The amendment was a crucial alteration in the Grameen Bank legislation. But to further ensure the future of the Grameen Bank, there is another vital issue that still needs to be addressed. This relates to the appointment of the chairperson of the board of directors, which is currently assumed by the government. Again, in the usual government style, the appointment is valid only "until future orders," that is, the chairperson can be deposed by the government any time. This arrangement threatens the bank's stability. The role of the chairperson is crucial, particularly as nine of the thirteen members of our board of directors, representatives of the borrowers, are usually illiterate.
Through the 1980s, Grameen's aggressive expansion program saw us adding approximately one hundred new branches every year. These new branches were of very high quality as six years of experimentation in Jobra and Tangail had taught us a great deal and allowed us to refine our methodology. By 1985, we had an impressive cadre of young professionals with several years of village experience behind them who were able to guide and manage hundreds, and later thousands, of new recruits. We experienced some problems in our oldest branches in Chittagong and Tangail, where our borrowers had been subjected to many changes in policies as we went through our process of trial-and-error, but branches started during or after 1983 performed extremely well.
We originally located our nationwide headquarters in Shymoli, then something of a suburb of Dhaka, outside the city's financial district. I tried to postpone our move to the capital city—where powerful bureaucrats seem to inevitably lose touch with the rural reality—but by 1983 we had no choice. Still, I insisted that everyone make a solemn commitment to stay true to our rural grassroots origins. We decided that no one should work in the head office who had not spent several years working in one of our rural branches, a rule that we have only broken a handful of times over the past fifteen years.
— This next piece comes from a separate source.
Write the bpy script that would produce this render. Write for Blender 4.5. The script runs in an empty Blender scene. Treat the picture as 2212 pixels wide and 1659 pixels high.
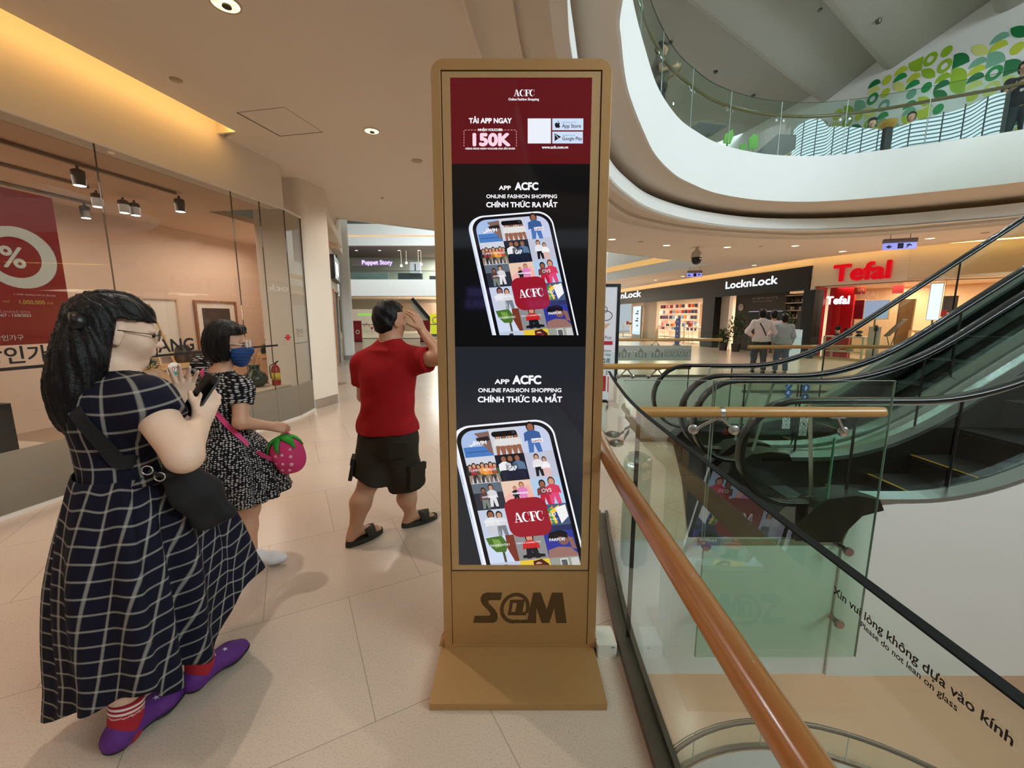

As we expanded, we watched our borrowers progress through successive loan cycles. In most cases, the size of their loans increased as their businesses and their self-confidence grew. Some of the most dynamic borrowers used their profits to build new houses or repair existing homes. Every time I visited a village and saw a house built with profits from a Grameen-financed business, I felt a thrill, but I still regretted that more borrowers were not able to undertake such major investments. I began to think about how we could create a new program that would offer dependable borrowers with perfect repayment records long-term loans for house building or repairs. I imagined that this new loan program would begin as a kind of a reward to exceptional borrowers. But I was unsure about how to proceed. Then, in 1984, I noticed an advertisement by the Bangladesh Central Bank announcing a new refinancing plan for housing loans in rural areas. In response to this advertisement, the Grameen Bank applied to the Central Bank for help in introducing a housing program to its borrowers. We explained that we were constrained by the modest circumstances of our borrowers, who could not repay sums of money as large as those mentioned in the Central Bank's ad. Our borrowers could not take out 75,000-taka (about $2,000), but we did want to extend 5,000-taka ($125) housing loans to them.